As this Court explained in In re Estate of Wilson, No. W2012-01390-COA-R3CV, 2013 WL 357561, at *4 (Tenn. Ct. App. Jan. 30, 2013) (emphasis in original) (quoting Craig v. Hodge, 382 S.W.3d 325, 334 (Tenn. 2012) (footnotes omitted)):
Rather than searching for hidden questions, appellate courts prefer to know immediately what questions they are supposed to answer. Bryan A. Garner, Garner on Language and Writing 115 (2009); Robert L. Stern, Appellate Practice in the United States § 10.9, at 263 (2d ed.1989). Accordingly, "[a]n effectively crafted issue statement will define the question to be considered and begin disposing the court to decide in the client's favor." Judith D. Fischer, Got Issues? An Empirical Study About Framing Them, 6 J. Ass'n Legal Writing Directors 1, 25 (2009); see also State v. Williams, 914 S.W.2d 940, 948 (Tenn. Crim. App.1995) (stating that "[e]ach issue should . . . relate the conclusion that the party wants the appellate court to reach"); Karl N. Llewellyn, A Lecture on Appellate Advocacy, 29 U. Chi. L.Rev. 627, 630 (1962) (stating that "the first thing that comes up is the issue and the first art is the framing of the issue so that if your framing is accepted the case comes out your way").
Her brief also lacks a proper statement of the case, statement of facts, and argument. See Tenn. R. App. P. 27(a)(5)-(7). For example, her statement of the case reads, in part:
6. Petitioner is entitled relief, cure, and maintenance wherein your Petitioner, one of the People not franchised into either the municipality and/or body politic and with no lawful abridgment to Petitioner's personality and/or individualism, holds and has a signed and sealed de jure private law extrajudicial contract with Brad Lee Coen as a FINAL SETTLEMENT AGREEMENT, as protected under Amendment V and Article I sec. 10 of the constitution for the United States, as supported and adopted upon the record of the de facto chancery process 3454 as a final settlement. Bad actors within the STATE OF TENNESSEE chancery courts have not proceeded pursuant to Article III, have not proceeded in good behavior, and have utilized simulated legal process under the colour [sic] of authority Coram non Judice and did knowingly, willfully and with impair the obligations of a signed and sealed contract and attempted to override the signed contract with an inferior facially deficient contract that was not signed or agreed upon which was brought forth in clear fraud of forgery whereby said fraudulent forged nullity document was unlawfully and illegally utilized as authority to deprive your Petitioner of the right to see and raise her child, interfering with the bonds of blood and kinship in excess of constitutional limitation pursuant to the supreme law of Tennessee.

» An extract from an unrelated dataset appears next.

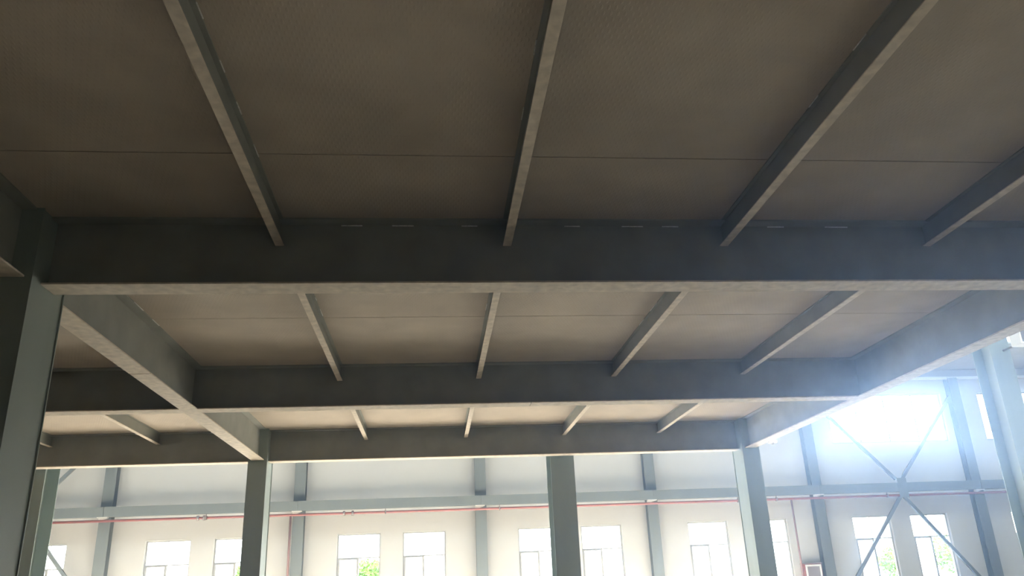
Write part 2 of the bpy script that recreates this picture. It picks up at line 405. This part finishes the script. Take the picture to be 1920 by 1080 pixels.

As for her Statement of the Facts, her brief fails to make any citations to the record to support her statement as required by our rules. See Tenn. R. App. P, 27(a)(6).
Tennessee Rule of Appellate Procedure 27(a)(7) requires an appellant to include in her brief:
(7) An argument, which may be preceded by a summary of argument, setting forth: (A) the contentions of the appellant with respect to the issues presented, and the reasons therefor, including the reasons why the contentions require appellate relief, with citations to the authorities and
appropriate references to the record (which may be quoted verbatim) relied on; and (B) for each issue, a concise statement of the applicable standard of review (which may appear in the discussion of the issue or under a separate heading placed before the discussion of the issues)[.]
As for Mother's arguments, they are most difficult to comprehend, and she only provides a handful of citations to authorities, most of which are irrelevant to the argument being addressed. Simply put, Mother's arguments are so deficient that they fail to comply with Rule 27(a)(7). As this court more recently explained in Chiozza v. Chiozza, 315 S.W.3d 482, 489 (Tenn. Ct. App. 2009):
Our Courts have "routinely held that the failure to make appropriate references to the record and to cite relevant authority in the argument section of the brief as described by Rule 27(a)(7) constitutes a waiver of the issue[s] [raised]." Bean v. Bean, 40 S.W.3d 52, 55 (Tenn. Ct. App. 2000). In Bean, we went on to hold that "an issue is waived where it is simply raised without any argument regarding its merits." Id. at 56; see also Newcomb v. Kohler Co., 222 S.W.3d 368, 401 (Tenn. Ct. App. 2006) (holding that the failure of a party to cite to any authority or to construct an argument regarding his or her position on appeal constitutes waiver of that issue). As we stated in Newcomb, a "skeletal argument that is really nothing more than an assertion will not properly preserve a claim." Newcomb, 222 S.W.3d at 400. It is not the function of this Court to . . . research and construct the party's argument. Bean, 40 S.W.3d at 56.(Emphasis added).
Our Supreme Court has held "it will not find this Court in error for not considering a case on its merits where the [appellant] did not comply with the rules of this Court." Bean, 40 S.W.3d at 54-55 (citing Crowe v. Birmingham &N.W. Ry. Co., 1 S.W.2d 781 (Tenn. 1928)). Accordingly, based upon the foregoing legal principles, the profound deficiencies in the brief, and the failure to comply with Rules 27(a)(5)-(7) of the Tennessee Rules of Appellate Procedure, as well as Rule 6 of the Rules of the Court of Appeals of Tennessee, Mother has waived her right to an appeal as to any issue. Therefore, the appeal is dismissed.
CONCLUSION
The appeal is dismissed for the foregoing reasons, and costs of appeal are assessed against the appellant, Myra (Coen) Horan, for which execution may issue if necessary.